Alternatively, the radius of the disks of the cone depends on height as \(\rho_{d}(z)=R\left(1-\frac{z}{h}\right)\). We now again perform the integral:
\[\begin{align} I_{G, z z} & =\rho_{m} \int_{0}^{h} \int_{0}^{\rho_{d}(z)} \rho^{2} \int_{0}^{2 \pi} \rho \mathrm{d} \phi \mathrm{d} \rho \mathrm{d} z=2 \pi \rho_{m} \int_{0}^{h} \int_{0}^{R\left(1-\frac{z}{h}\right)} \rho^{3} \mathrm{~d} \rho \mathrm{d} z \\[4pt] & =2 \pi \rho_{m} \int_{0}^{h}\left[\frac{1}{4} \rho^{4}\right]_{0}^{R\left(1-\frac{z}{h}\right)} \mathrm{d} z=\frac{1}{2} \pi \rho_{m} \frac{R^{4}}{h^{4}} \int_{0}^{h}(h-z)^{4} \mathrm{~d} z \\[4pt] & =\frac{1}{2} \pi \rho_{m} \frac{R^{4}}{h^{4}}\left[-\frac{1}{5}(h-z)^{5}\right]_{0}^{h} \mathrm{~d} z \tag{10.39} \label{10.39}\\[4pt] & =\frac{1}{10} \pi \rho_{m} h R^{4}=\frac{3}{10} m R^{2} \tag{10.40} \label{10.40}\end{align}\]
We obtain the same result, as expected. Determining the moment of inertia of rigid bodies is a good practice in volume integration skills.
10.5.3 Parallel axis theorem
We have now a method to calculate the moment of inertia of a rigid body with respect to its CoM. But often a reference point \(P\) is chosen that is different from \(G\). In that case one can redo the integrals again and obtain \(I_{P, z z}\), but there is an easier way to determine \(I_{P, z z}\) from \(I_{G, z z}\), because as will be shown in Equation 10.72, the angular momentum with respect to a point \(P\) can be written as
the sum of two parts, namely a component representing the angular momentum a point mass \(m_{\text {tot }}\) at position \(G\) and a component representing the angular momentum with respect to \(G\) :
\[\begin{align} \overrightarrow{\boldsymbol{L}}_{C / P} & =\overrightarrow{\boldsymbol{L}}_{G / P}+\sum_{i} \overrightarrow{\boldsymbol{L}}_{i / G} \tag{10.41} \label{10.41}\\[4pt] \overrightarrow{\boldsymbol{L}}_{C / P, 2 D} & =\left(m_{\mathrm{tot}} \rho_{G / P}^{2}+I_{G, z z}\right) \overrightarrow{\boldsymbol{\omega}}_{C} \tag{10.42} \label{10.42}\\[4pt] \overrightarrow{\boldsymbol{L}}_{C / P, 2 D} & =I_{P, z z} \overrightarrow{\boldsymbol{\omega}}_{C} \tag{10.43} \label{10.43}\end{align}\]

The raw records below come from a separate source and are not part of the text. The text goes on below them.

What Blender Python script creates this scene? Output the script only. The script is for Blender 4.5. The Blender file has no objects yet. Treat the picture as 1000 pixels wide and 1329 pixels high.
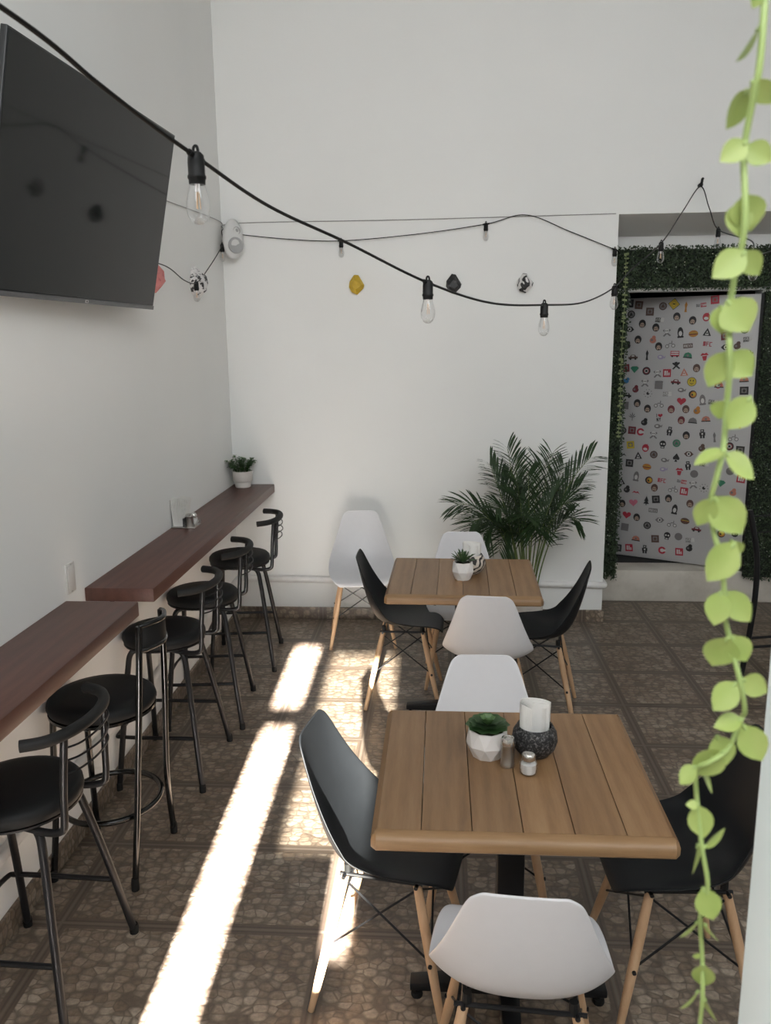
import bpy, bmesh, math, random
from mathutils import Vector, Matrix
PI = math.pi
R = math.radians
SC = bpy.context.scene
COL = SC.collection

# ------------------------------------------------------------------ camera
cam_d = bpy.data.cameras.new('camera')
cam_d.sensor_width = 36.0
cam_d.lens = 29.026
cam_d.clip_start = 0.02
cam_d.dof.use_dof = True
cam_d.dof.focus_distance = 3.0
cam_d.dof.aperture_fstop = 10.5
cam = bpy.data.objects.new('camera', cam_d)
COL.objects.link(cam)
yaw, pitch, roll = 0.0673665904, 0.204043716, -0.0107961732
cy_, sy_, cp_, sp_ = math.cos(yaw), math.sin(yaw), math.cos(pitch), math.sin(pitch)
F_ = Vector((-sy_*cp_, cy_*cp_, -sp_)); R_ = Vector((cy_, sy_, 0)); U_ = R_.cross(F_)
R2 = R_*math.cos(roll) + U_*math.sin(roll); U2 = -R_*math.sin(roll) + U_*math.cos(roll)
M_ = Matrix((( R2.x, U2.x, -F_.x, 0.0), (R2.y, U2.y, -F_.y, 0.0), (R2.z, U2.z, -F_.z, 1.9), (0, 0, 0, 1)))
cam.matrix_world = M_
SC.camera = cam

# ------------------------------------------------------------------ view, world, sun, added daylight lamp
SC.view_settings.view_transform = 'Standard'
SC.view_settings.look = 'None'
SC.view_settings.gamma = 1.0
SC.view_settings.use_curve_mapping = False
SC.view_settings.exposure = 0.0
SUN_STRENGTH = 400.0
DAY_POWER = 190.0
w = bpy.data.worlds.new('sky'); SC.world = w; w.use_nodes = True
w.node_tree.nodes['Background'].inputs[0].default_value = (0.62, 0.74, 0.9, 1)
w.node_tree.nodes['Background'].inputs[1].default_value = 1.2
sun_d = bpy.data.lights.new('sun', 'SUN'); sun_d.energy = SUN_STRENGTH; sun_d.angle = R(0.7)
sun_d.color = (1.0, 0.945, 0.90)
sun = bpy.data.objects.new('sun', sun_d); COL.objects.link(sun)
sun.rotation_euler = Vector((-0.0225, 1.0, -0.352)).to_track_quat('-Z', 'Y').to_euler()
ar_d = bpy.data.lights.new('daylight_stand_in', 'AREA'); ar_d.shape = 'RECTANGLE'
ar_d.size = 3.8; ar_d.size_y = 2.0; ar_d.energy = DAY_POWER; ar_d.color = (0.95, 0.985, 1.0)
ar = bpy.data.objects.new('daylight_stand_in', ar_d); COL.objects.link(ar)
ar.location = (0.7, -0.7, 4.0)  # area lamp added high at the front, standing in for general daylight
ar.rotation_euler = Vector((0, 0.80, -0.60)).to_track_quat('-Z', 'Y').to_euler()

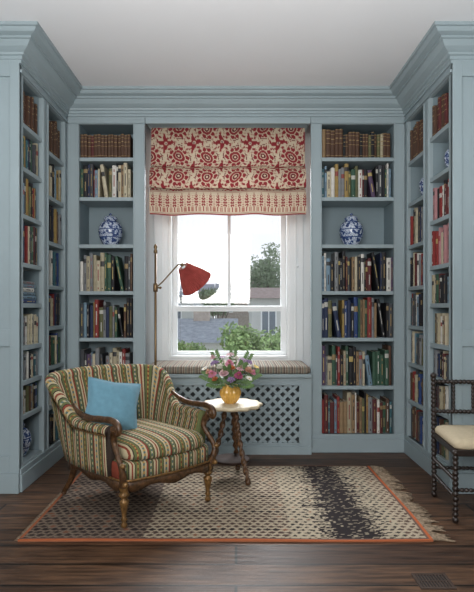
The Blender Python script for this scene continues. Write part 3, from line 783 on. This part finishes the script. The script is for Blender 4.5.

Now from the last two equations we can determine \(I_{P, z z}\), this method is called the parallel axis theorem or Steiner’s theorem.
The moment of inertia of a rigid body around an axis through a point \(P\), at a distance \(\rho_{G / P}\) from its CoM, equals the moment of inertia \(m_{\mathrm{tot}} \rho_{G / P}^{2}\) of its CoM, plus the moment of inertia of the rigid body around a parallel axis through its CoM.
\[I_{z z, P}=m_{\mathrm{tot}} \rho_{G / P}^{2}+I_{G, z z} \tag{10.44} \label{10.44}\]
Determine the moment inertia \(I_{z z, P}\) of the rectangular rigid body with mass \(m\) with respect to reference point \(P\) at the origin.
Since the rigid body lies in the \(x y\)-plane we have \(\rho_{G / P}=\left|\overrightarrow{\boldsymbol{r}}_{G / P}\right|\). The moment of inertia \(I_{G, z z}\) of a rectangle can be determined using Equation 10.37. Then with the parallel axis theorem we find:
\[I_{P, z z}=m \rho_{G / P}^{2}+\frac{1}{12} m\left(L_{x}^{2}+L_{y}^{2}\right) \tag{10.45} \label{10.45}\]
10.5.4 Adding and subtracting moments of inertia
Since the moment of inertia is a sum or integral over individual contributions for every point mass, the moment of inertia of a rigid body \(C\) that is made up out of two (or more) other rigid bodies \(A\) and \(B\) can be calculated by summing the moments of inertia around the same axis \(P\):
\[I_{C, P, z z}=I_{A, P, z z}+I_{B, P, z z} \tag{10.46} \label{10.46}\]
Make sure you use the same reference point \(P\) when making such additions. Similarly, it is also possible to subtract moments of inertia from one another, for instance to determine the moment of inertia of objects that have a hole.